No. No es una cosa de chiquillos lo de impedir salir de su despacho a un profesor sospechoso de no ser militante de izquierdas. Eso se llama retención ilegal o, dependiendo de ciertos factores, secuestro, en nuestro código penal. Y lo de empujar e insultar y tirar del pelo y de la vestimenta y acusar de delitos graves con publicidad pues que se pronuncien los que saben, pero a los ciudadanos que no sabemos nos suena en todo caso bastante mal.

Por lo menos, es lo que parece cuando alguien empuja o insulta a uno de los militantes de izquierdas: la que se organiza en la prensa durante los siguientes días es digna del 1 de septiembre de 1939. Lo peor, ¿sabéis qué es?

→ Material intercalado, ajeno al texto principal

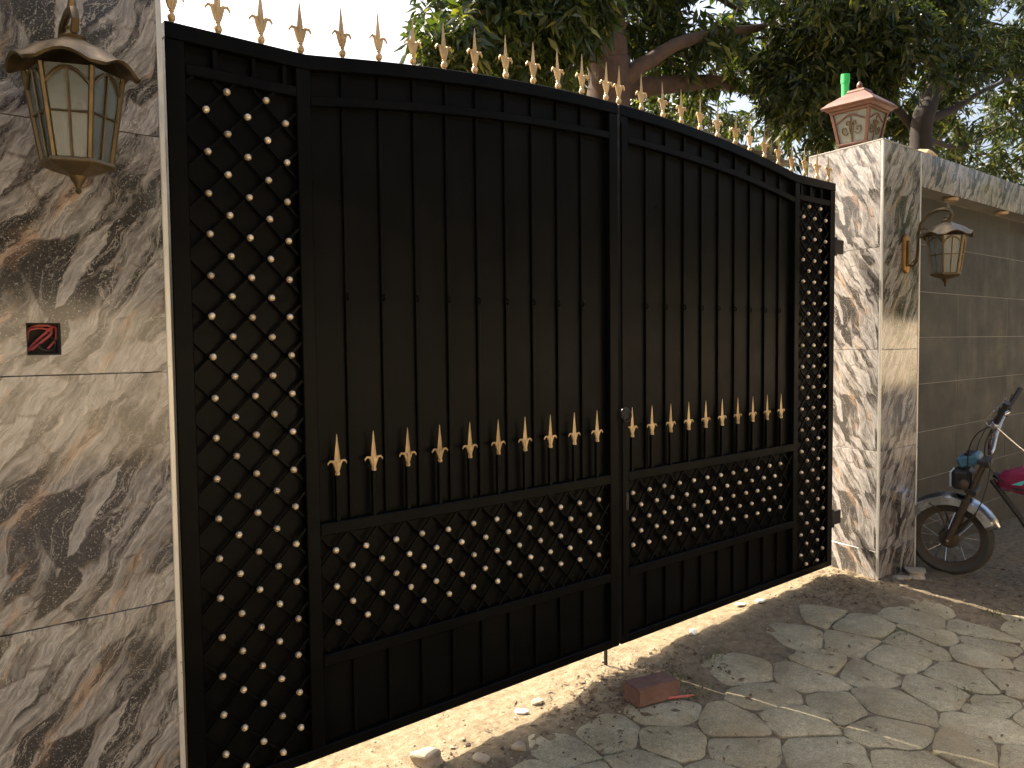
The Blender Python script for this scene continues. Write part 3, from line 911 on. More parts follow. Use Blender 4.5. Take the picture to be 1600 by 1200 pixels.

Que si al día siguiente vuelves con un pómulo hinchado o un ojo morado y te ven los colegas de la facultad, ¿sabéis lo que van a hacer? Van a sonreír con desdén y te van a preguntar: «¿Ah, pero eres de esos que…?» Pero han solido ser ellos los que han echado a los demás a esa conducta.

Nadie tiene claro qué se puede hacer con esa sonrisa. De momento, lo mejor es ni tener contacto con ella.